Uma das críticas mais manjadas (e infundadas) contra a obra de Tolkien é que ela seria “unidimensional”. Em linguagem de homem: tudo estaria preto no branco demais. Bonzinhos são muito bonzinho, mauzinhos são muito mauzinhos, enquanto “todos nós” (aquele “nós” malandrinho que inclui todas as pessoas tão inteligentes quanto o sábio que está falando) sabemos que “no mundo real” a coisa é mais complicada, com inúmeros tons de cinza.

Pode até ser — embora às vezes eu desconfie que essa conversa seja a desculpa perfeita pra lavar as mãos quando a situação exige uma forma de clareza moral semelhante à tolkieniana. De qualquer maneira, quem vem com esse papinho talvez devesse ler “Contos Inacabados” direito.

Exemplo esquisito, eu sei — talvez a personalidade de Gollum ou a de Boromir fosse um exemplo melhor de como Tolkien é perfeitamente capaz de enxergar os tais tons de cinza. Mas a passagem dos “Contos” à qual me refiro é exemplar por tratar do tema da guerra.

Os críticos do Professor costumam descer a lenha na suposta sanção à violência na obra tolkieniana. Os “bonzinhos” recebem licença ilimitada para trucidar os “malvados”, afirmam eles. Tá na cara que eles nunca prestaram atenção no que Tar-Meneldur tem a dizer.

A Sombra de volta
Tar-Meneldur, vocês se lembram, é o rei de Númenor, pai do príncipe-navegador Aldarion, que recebe uma carta sobre o retorno da Sombra na Terra-média, assinada por ninguém menos que o rei élfico Gil-galad (pronuncia-se GUIL-gálad, meninos e meninas, não “jil-galád”, pelamordeEru).

O rei de Númenor, ao hesitar a respeito do envio de tropas para ajudar Gil-galad, coloca a coisa em termos claríssimos.

Será que é preciso matar outros seres humanos, mesmo em nome da justiça? “Dirão eles [os numenoreanos] a Eru: ao menos [os mortos] eram Teus inimigos?”. E se a decisão for de não lutar, e os aliados de Sauron se tornarem tão fortes que destruirão Númenor? “Dirão eles a Eru: pelo menos não derrubamos sangue?”

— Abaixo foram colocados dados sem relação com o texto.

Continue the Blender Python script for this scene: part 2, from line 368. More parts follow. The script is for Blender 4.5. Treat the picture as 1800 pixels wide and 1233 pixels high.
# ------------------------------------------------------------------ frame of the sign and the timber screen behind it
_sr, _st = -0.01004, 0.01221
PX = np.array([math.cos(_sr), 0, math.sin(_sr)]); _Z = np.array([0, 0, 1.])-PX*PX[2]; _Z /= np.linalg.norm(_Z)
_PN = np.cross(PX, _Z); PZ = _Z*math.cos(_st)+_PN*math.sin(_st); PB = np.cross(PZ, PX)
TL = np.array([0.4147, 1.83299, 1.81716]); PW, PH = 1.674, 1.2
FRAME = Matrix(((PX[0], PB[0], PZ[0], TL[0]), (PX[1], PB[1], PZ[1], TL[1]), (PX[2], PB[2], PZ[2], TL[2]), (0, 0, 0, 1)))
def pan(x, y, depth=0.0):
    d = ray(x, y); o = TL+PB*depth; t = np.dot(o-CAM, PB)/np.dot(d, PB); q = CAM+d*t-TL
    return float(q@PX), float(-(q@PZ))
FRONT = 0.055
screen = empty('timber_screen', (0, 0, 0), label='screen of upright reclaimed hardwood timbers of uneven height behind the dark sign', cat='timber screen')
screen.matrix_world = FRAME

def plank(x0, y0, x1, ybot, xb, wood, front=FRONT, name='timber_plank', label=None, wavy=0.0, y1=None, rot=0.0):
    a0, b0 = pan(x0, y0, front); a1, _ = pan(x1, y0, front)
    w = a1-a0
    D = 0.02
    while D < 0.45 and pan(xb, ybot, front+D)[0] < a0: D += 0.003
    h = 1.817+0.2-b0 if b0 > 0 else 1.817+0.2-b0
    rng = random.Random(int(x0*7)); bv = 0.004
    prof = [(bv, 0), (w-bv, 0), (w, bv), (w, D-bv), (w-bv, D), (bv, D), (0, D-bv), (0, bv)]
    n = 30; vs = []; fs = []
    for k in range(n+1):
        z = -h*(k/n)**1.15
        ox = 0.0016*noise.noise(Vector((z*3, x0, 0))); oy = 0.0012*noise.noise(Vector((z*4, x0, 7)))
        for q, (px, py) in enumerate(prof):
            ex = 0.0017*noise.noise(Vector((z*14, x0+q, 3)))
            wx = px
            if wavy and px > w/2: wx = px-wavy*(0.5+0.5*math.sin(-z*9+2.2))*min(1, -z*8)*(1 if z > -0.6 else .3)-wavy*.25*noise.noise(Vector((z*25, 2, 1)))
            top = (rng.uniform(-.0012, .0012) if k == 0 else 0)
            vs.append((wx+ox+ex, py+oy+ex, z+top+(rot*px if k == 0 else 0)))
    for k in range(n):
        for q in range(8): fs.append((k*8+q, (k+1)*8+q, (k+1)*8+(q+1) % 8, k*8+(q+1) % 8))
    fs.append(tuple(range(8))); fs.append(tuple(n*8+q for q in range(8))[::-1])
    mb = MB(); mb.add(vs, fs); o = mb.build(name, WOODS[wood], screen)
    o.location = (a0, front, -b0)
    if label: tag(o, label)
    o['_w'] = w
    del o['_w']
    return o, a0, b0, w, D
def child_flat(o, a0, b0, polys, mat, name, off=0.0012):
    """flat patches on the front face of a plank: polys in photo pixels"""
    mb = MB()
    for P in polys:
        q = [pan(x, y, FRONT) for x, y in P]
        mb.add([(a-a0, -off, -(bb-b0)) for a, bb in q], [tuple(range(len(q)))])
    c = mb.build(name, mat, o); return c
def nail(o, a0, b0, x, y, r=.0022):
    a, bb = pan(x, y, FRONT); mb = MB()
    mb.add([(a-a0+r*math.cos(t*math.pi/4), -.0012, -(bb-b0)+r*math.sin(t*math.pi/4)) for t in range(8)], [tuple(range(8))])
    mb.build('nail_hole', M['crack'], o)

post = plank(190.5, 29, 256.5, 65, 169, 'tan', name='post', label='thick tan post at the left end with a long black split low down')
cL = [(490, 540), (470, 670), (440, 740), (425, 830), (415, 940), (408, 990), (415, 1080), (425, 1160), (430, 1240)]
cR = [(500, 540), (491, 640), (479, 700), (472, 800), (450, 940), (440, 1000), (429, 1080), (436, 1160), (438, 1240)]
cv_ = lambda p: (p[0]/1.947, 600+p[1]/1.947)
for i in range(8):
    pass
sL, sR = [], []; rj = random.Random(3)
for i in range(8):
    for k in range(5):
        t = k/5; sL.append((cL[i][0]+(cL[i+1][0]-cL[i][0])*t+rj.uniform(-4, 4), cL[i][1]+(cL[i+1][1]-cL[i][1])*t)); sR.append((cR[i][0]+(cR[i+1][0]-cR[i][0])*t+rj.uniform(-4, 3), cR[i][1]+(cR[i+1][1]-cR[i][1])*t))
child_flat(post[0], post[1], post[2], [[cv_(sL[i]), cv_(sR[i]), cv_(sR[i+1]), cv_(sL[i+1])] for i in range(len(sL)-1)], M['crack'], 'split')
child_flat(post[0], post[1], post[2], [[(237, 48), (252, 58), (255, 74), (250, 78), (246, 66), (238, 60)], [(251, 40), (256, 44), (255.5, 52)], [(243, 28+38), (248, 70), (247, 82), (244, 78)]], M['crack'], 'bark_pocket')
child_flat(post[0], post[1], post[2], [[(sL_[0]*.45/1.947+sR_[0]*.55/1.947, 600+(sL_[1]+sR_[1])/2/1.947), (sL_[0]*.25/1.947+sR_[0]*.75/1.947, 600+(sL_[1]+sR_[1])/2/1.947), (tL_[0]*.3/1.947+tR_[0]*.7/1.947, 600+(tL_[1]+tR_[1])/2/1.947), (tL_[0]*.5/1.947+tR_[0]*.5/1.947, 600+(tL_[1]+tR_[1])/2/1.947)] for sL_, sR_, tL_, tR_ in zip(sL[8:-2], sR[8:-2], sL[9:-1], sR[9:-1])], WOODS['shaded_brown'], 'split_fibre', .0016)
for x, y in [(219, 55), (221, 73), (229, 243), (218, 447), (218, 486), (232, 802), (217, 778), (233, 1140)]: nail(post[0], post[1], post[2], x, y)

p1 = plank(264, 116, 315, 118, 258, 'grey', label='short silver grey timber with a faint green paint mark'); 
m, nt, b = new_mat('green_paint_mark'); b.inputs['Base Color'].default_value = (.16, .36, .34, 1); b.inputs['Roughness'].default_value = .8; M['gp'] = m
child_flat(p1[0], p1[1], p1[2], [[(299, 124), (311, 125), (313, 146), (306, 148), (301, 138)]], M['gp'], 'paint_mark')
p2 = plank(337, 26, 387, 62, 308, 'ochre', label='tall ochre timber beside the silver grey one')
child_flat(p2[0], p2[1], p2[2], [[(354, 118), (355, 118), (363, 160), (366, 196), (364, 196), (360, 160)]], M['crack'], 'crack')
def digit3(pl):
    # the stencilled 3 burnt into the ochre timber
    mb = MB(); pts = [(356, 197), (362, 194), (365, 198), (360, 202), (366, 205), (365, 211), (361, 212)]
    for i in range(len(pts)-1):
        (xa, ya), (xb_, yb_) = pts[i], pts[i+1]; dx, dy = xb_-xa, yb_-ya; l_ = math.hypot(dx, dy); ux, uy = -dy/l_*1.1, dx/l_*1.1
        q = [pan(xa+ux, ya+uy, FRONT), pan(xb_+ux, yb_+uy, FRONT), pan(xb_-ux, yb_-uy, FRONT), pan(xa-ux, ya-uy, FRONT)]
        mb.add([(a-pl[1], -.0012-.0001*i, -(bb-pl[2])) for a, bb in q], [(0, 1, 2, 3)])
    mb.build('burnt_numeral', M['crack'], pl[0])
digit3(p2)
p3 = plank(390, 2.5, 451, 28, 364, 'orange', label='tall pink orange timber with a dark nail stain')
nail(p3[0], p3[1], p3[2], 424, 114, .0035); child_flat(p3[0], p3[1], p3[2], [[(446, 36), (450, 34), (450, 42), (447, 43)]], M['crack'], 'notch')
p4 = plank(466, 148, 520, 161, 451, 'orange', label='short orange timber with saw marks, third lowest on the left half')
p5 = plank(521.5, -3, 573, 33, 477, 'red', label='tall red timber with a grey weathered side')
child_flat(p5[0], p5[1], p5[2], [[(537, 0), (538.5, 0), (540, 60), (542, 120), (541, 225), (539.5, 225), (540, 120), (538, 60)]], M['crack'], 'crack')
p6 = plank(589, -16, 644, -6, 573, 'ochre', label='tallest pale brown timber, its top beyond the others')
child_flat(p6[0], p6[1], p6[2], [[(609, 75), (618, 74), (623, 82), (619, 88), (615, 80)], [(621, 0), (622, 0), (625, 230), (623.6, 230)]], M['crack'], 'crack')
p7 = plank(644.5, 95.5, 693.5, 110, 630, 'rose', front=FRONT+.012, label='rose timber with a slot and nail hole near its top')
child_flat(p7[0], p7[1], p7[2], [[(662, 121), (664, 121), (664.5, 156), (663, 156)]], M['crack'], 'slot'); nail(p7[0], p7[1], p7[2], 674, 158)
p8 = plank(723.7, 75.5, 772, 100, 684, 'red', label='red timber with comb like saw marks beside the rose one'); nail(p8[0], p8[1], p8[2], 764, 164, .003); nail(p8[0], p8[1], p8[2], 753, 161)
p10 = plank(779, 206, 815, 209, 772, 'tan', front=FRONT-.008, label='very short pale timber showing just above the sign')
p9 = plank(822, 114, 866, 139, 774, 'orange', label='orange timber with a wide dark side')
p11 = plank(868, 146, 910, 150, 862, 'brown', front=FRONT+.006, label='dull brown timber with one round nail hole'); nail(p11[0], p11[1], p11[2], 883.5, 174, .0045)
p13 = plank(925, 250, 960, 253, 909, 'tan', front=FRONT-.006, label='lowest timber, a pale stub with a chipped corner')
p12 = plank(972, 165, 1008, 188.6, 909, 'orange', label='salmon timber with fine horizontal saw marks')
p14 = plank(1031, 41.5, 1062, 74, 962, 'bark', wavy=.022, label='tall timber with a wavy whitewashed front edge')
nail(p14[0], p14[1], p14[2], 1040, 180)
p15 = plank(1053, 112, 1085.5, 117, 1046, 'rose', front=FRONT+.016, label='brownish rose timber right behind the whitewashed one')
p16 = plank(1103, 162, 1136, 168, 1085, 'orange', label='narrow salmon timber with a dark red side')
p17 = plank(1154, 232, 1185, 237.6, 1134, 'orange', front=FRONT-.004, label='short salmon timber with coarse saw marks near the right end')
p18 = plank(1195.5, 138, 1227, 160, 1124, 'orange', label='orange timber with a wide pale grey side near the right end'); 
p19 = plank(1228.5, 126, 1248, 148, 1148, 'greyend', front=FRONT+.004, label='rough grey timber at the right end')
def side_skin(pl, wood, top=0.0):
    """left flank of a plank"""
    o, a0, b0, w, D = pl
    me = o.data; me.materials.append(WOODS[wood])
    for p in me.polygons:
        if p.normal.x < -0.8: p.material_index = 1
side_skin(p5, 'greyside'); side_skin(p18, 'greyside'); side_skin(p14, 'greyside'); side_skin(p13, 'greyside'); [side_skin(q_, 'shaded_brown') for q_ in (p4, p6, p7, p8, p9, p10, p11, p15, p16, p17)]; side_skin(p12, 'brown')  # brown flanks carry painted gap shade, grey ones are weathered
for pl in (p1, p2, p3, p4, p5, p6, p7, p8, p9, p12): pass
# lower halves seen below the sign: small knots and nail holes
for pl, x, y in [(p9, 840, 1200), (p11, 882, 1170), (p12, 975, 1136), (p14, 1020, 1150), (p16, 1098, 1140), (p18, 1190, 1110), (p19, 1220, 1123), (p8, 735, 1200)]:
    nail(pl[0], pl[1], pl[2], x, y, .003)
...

Esse é o eterno dilema de qualquer guerra. A não-violência é um caminho nobre, mas ela não leva em conta as vidas de quem depende dos responsáveis por tomar a decisão de não resistir ao mal. E o uso da força para proteger os indefesos do mal está a apenas um passo da tirania, como os próprios numenoreanos mostrariam de forma tão amarga nos séculos seguintes na Terra-média.

Então, você, manezão, que fica aí dizendo que Tolkien não conseguia ver a complexidade do problema: chupa. É lógico que ele conseguia — e melhor do que muita gente por aí.